## The request
Without the images, write out the whole listing exactly.
begin Supplied material
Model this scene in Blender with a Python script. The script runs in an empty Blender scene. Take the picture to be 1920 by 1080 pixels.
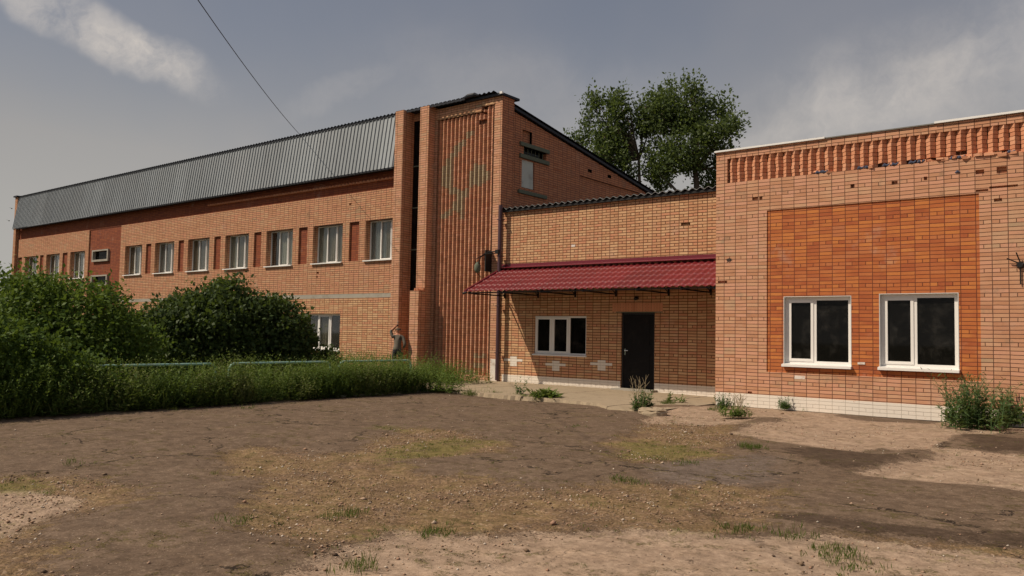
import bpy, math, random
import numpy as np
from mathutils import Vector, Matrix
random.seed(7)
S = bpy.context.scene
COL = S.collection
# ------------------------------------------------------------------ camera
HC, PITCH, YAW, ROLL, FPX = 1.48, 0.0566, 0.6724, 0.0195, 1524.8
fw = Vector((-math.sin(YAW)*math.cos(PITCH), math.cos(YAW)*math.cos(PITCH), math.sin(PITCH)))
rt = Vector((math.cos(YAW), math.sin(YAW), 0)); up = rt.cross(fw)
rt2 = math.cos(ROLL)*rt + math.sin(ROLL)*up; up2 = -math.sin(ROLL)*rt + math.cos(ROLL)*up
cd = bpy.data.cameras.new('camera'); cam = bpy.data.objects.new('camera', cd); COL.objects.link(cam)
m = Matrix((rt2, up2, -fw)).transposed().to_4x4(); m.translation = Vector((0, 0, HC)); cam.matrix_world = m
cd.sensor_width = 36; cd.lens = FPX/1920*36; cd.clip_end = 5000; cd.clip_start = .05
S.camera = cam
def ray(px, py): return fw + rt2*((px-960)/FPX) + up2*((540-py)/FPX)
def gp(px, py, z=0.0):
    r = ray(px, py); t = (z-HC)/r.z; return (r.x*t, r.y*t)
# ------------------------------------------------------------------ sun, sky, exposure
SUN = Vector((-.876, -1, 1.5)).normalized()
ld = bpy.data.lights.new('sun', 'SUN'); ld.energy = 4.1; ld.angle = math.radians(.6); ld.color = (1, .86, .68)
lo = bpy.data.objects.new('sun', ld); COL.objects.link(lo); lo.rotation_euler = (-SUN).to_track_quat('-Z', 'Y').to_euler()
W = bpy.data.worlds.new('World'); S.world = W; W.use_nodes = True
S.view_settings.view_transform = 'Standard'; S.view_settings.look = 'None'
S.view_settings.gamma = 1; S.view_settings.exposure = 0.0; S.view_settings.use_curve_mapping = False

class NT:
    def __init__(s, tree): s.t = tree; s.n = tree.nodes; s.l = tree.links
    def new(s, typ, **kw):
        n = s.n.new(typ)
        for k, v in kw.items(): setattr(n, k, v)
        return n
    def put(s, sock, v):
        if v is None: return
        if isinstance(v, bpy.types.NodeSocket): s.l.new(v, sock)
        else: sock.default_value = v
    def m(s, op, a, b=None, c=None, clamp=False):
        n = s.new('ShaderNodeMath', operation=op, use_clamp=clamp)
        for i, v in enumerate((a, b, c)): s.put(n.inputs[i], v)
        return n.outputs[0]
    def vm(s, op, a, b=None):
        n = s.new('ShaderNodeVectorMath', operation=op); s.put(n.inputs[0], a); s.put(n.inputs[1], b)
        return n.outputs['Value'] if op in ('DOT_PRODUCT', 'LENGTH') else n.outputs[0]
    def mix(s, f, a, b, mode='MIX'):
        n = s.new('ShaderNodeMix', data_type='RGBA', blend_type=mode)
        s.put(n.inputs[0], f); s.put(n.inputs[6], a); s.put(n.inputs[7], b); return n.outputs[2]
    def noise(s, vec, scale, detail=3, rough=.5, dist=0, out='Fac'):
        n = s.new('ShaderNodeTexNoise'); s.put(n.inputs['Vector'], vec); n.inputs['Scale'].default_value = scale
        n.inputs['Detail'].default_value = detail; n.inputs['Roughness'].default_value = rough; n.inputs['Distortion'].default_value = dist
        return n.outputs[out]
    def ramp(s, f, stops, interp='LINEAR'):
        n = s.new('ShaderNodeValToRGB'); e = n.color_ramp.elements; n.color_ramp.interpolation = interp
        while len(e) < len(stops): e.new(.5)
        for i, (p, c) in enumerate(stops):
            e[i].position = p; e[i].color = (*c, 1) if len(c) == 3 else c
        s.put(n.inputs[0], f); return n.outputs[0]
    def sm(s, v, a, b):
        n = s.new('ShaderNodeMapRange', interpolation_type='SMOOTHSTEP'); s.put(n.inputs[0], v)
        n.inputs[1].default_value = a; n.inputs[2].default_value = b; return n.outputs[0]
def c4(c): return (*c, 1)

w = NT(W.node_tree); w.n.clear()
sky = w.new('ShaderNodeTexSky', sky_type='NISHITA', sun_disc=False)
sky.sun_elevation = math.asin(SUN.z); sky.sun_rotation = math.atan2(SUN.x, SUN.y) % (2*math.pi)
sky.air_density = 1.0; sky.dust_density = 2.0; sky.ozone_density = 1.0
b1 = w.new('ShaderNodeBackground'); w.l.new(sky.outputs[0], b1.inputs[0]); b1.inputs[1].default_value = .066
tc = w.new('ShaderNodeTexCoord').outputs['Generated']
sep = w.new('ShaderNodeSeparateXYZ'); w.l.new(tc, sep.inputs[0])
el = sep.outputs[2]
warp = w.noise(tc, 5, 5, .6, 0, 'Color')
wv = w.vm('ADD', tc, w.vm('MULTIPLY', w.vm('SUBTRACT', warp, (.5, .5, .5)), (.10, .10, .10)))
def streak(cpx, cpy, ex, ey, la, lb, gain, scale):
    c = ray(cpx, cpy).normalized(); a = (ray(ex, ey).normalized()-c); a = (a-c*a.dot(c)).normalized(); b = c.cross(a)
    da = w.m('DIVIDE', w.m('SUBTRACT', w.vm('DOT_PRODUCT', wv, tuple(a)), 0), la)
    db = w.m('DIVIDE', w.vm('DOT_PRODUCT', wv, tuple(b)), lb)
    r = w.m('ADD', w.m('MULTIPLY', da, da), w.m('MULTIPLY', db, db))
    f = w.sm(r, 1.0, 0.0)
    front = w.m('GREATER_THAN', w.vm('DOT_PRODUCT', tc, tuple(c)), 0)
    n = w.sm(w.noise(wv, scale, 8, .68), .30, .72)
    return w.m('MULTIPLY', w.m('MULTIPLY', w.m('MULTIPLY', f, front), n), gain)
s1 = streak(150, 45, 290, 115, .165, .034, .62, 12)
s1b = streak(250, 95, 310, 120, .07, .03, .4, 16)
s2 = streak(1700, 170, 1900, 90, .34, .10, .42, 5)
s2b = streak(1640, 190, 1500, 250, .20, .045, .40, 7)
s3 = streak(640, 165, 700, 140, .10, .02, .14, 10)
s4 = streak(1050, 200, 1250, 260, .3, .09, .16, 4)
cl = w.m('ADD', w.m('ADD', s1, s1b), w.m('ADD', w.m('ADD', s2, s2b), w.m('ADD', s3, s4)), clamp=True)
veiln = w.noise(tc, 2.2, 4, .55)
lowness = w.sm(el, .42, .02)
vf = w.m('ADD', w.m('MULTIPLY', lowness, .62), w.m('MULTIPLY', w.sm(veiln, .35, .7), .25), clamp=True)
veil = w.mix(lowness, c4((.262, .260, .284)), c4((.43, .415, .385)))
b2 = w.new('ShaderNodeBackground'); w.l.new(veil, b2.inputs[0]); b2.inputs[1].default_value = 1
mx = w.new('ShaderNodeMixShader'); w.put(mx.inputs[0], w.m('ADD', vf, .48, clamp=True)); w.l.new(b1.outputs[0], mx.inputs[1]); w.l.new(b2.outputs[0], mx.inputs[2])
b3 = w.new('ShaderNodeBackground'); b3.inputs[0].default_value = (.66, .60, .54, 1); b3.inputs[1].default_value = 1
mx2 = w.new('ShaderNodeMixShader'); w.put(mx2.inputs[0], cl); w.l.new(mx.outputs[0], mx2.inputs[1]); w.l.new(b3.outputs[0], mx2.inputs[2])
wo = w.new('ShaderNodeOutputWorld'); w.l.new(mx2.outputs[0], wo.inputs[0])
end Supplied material
## Complete output
Model this scene in Blender with a Python script. The script runs in an empty Blender scene. Take the picture to be 1920 by 1080 pixels.
import bpy, math, random
import numpy as np
from mathutils import Vector, Matrix
random.seed(7)
S = bpy.context.scene
COL = S.collection
# ------------------------------------------------------------------ camera
HC, PITCH, YAW, ROLL, FPX = 1.48, 0.0566, 0.6724, 0.0195, 1524.8
fw = Vector((-math.sin(YAW)*math.cos(PITCH), math.cos(YAW)*math.cos(PITCH), math.sin(PITCH)))
rt = Vector((math.cos(YAW), math.sin(YAW), 0)); up = rt.cross(fw)
rt2 = math.cos(ROLL)*rt + math.sin(ROLL)*up; up2 = -math.sin(ROLL)*rt + math.cos(ROLL)*up
cd = bpy.data.cameras.new('camera'); cam = bpy.data.objects.new('camera', cd); COL.objects.link(cam)
m = Matrix((rt2, up2, -fw)).transposed().to_4x4(); m.translation = Vector((0, 0, HC)); cam.matrix_world = m
cd.sensor_width = 36; cd.lens = FPX/1920*36; cd.clip_end = 5000; cd.clip_start = .05
S.camera = cam
def ray(px, py): return fw + rt2*((px-960)/FPX) + up2*((540-py)/FPX)
def gp(px, py, z=0.0):
    r = ray(px, py); t = (z-HC)/r.z; return (r.x*t, r.y*t)
# ------------------------------------------------------------------ sun, sky, exposure
SUN = Vector((-.876, -1, 1.5)).normalized()
ld = bpy.data.lights.new('sun', 'SUN'); ld.energy = 4.1; ld.angle = math.radians(.6); ld.color = (1, .86, .68)
lo = bpy.data.objects.new('sun', ld); COL.objects.link(lo); lo.rotation_euler = (-SUN).to_track_quat('-Z', 'Y').to_euler()
W = bpy.data.worlds.new('World'); S.world = W; W.use_nodes = True
S.view_settings.view_transform = 'Standard'; S.view_settings.look = 'None'
S.view_settings.gamma = 1; S.view_settings.exposure = 0.0; S.view_settings.use_curve_mapping = False

class NT:
    def __init__(s, tree): s.t = tree; s.n = tree.nodes; s.l = tree.links
    def new(s, typ, **kw):
        n = s.n.new(typ)
        for k, v in kw.items(): setattr(n, k, v)
        return n
    def put(s, sock, v):
        if v is None: return
        if isinstance(v, bpy.types.NodeSocket): s.l.new(v, sock)
        else: sock.default_value = v
    def m(s, op, a, b=None, c=None, clamp=False):
        n = s.new('ShaderNodeMath', operation=op, use_clamp=clamp)
        for i, v in enumerate((a, b, c)): s.put(n.inputs[i], v)
        return n.outputs[0]
    def vm(s, op, a, b=None):
        n = s.new('ShaderNodeVectorMath', operation=op); s.put(n.inputs[0], a); s.put(n.inputs[1], b)
        return n.outputs['Value'] if op in ('DOT_PRODUCT', 'LENGTH') else n.outputs[0]
    def mix(s, f, a, b, mode='MIX'):
        n = s.new('ShaderNodeMix', data_type='RGBA', blend_type=mode)
        s.put(n.inputs[0], f); s.put(n.inputs[6], a); s.put(n.inputs[7], b); return n.outputs[2]
    def noise(s, vec, scale, detail=3, rough=.5, dist=0, out='Fac'):
        n = s.new('ShaderNodeTexNoise'); s.put(n.inputs['Vector'], vec); n.inputs['Scale'].default_value = scale
        n.inputs['Detail'].default_value = detail; n.inputs['Roughness'].default_value = rough; n.inputs['Distortion'].default_value = dist
        return n.outputs[out]
    def ramp(s, f, stops, interp='LINEAR'):
        n = s.new('ShaderNodeValToRGB'); e = n.color_ramp.elements; n.color_ramp.interpolation = interp
        while len(e) < len(stops): e.new(.5)
        for i, (p, c) in enumerate(stops):
            e[i].position = p; e[i].color = (*c, 1) if len(c) == 3 else c
        s.put(n.inputs[0], f); return n.outputs[0]
    def sm(s, v, a, b):
        n = s.new('ShaderNodeMapRange', interpolation_type='SMOOTHSTEP'); s.put(n.inputs[0], v)
        n.inputs[1].default_value = a; n.inputs[2].default_value = b; return n.outputs[0]
def c4(c): return (*c, 1)

w = NT(W.node_tree); w.n.clear()
sky = w.new('ShaderNodeTexSky', sky_type='NISHITA', sun_disc=False)
sky.sun_elevation = math.asin(SUN.z); sky.sun_rotation = math.atan2(SUN.x, SUN.y) % (2*math.pi)
sky.air_density = 1.0; sky.dust_density = 2.0; sky.ozone_density = 1.0
b1 = w.new('ShaderNodeBackground'); w.l.new(sky.outputs[0], b1.inputs[0]); b1.inputs[1].default_value = .066
tc = w.new('ShaderNodeTexCoord').outputs['Generated']
sep = w.new('ShaderNodeSeparateXYZ'); w.l.new(tc, sep.inputs[0])
el = sep.outputs[2]
warp = w.noise(tc, 5, 5, .6, 0, 'Color')
wv = w.vm('ADD', tc, w.vm('MULTIPLY', w.vm('SUBTRACT', warp, (.5, .5, .5)), (.10, .10, .10)))
def streak(cpx, cpy, ex, ey, la, lb, gain, scale):
    c = ray(cpx, cpy).normalized(); a = (ray(ex, ey).normalized()-c); a = (a-c*a.dot(c)).normalized(); b = c.cross(a)
    da = w.m('DIVIDE', w.m('SUBTRACT', w.vm('DOT_PRODUCT', wv, tuple(a)), 0), la)
    db = w.m('DIVIDE', w.vm('DOT_PRODUCT', wv, tuple(b)), lb)
    r = w.m('ADD', w.m('MULTIPLY', da, da), w.m('MULTIPLY', db, db))
    f = w.sm(r, 1.0, 0.0)
    front = w.m('GREATER_THAN', w.vm('DOT_PRODUCT', tc, tuple(c)), 0)
    n = w.sm(w.noise(wv, scale, 8, .68), .30, .72)
    return w.m('MULTIPLY', w.m('MULTIPLY', w.m('MULTIPLY', f, front), n), gain)
s1 = streak(150, 45, 290, 115, .165, .034, .62, 12)
s1b = streak(250, 95, 310, 120, .07, .03, .4, 16)
s2 = streak(1700, 170, 1900, 90, .34, .10, .42, 5)
s2b = streak(1640, 190, 1500, 250, .20, .045, .40, 7)
s3 = streak(640, 165, 700, 140, .10, .02, .14, 10)
s4 = streak(1050, 200, 1250, 260, .3, .09, .16, 4)
cl = w.m('ADD', w.m('ADD', s1, s1b), w.m('ADD', w.m('ADD', s2, s2b), w.m('ADD', s3, s4)), clamp=True)
veiln = w.noise(tc, 2.2, 4, .55)
lowness = w.sm(el, .42, .02)
vf = w.m('ADD', w.m('MULTIPLY', lowness, .62), w.m('MULTIPLY', w.sm(veiln, .35, .7), .25), clamp=True)
veil = w.mix(lowness, c4((.262, .260, .284)), c4((.43, .415, .385)))
b2 = w.new('ShaderNodeBackground'); w.l.new(veil, b2.inputs[0]); b2.inputs[1].default_value = 1
mx = w.new('ShaderNodeMixShader'); w.put(mx.inputs[0], w.m('ADD', vf, .48, clamp=True)); w.l.new(b1.outputs[0], mx.inputs[1]); w.l.new(b2.outputs[0], mx.inputs[2])
b3 = w.new('ShaderNodeBackground'); b3.inputs[0].default_value = (.66, .60, .54, 1); b3.inputs[1].default_value = 1
mx2 = w.new('ShaderNodeMixShader'); w.put(mx2.inputs[0], cl); w.l.new(mx.outputs[0], mx2.inputs[1]); w.l.new(b3.outputs[0], mx2.inputs[2])
wo = w.new('ShaderNodeOutputWorld'); w.l.new(mx2.outputs[0], wo.inputs[0])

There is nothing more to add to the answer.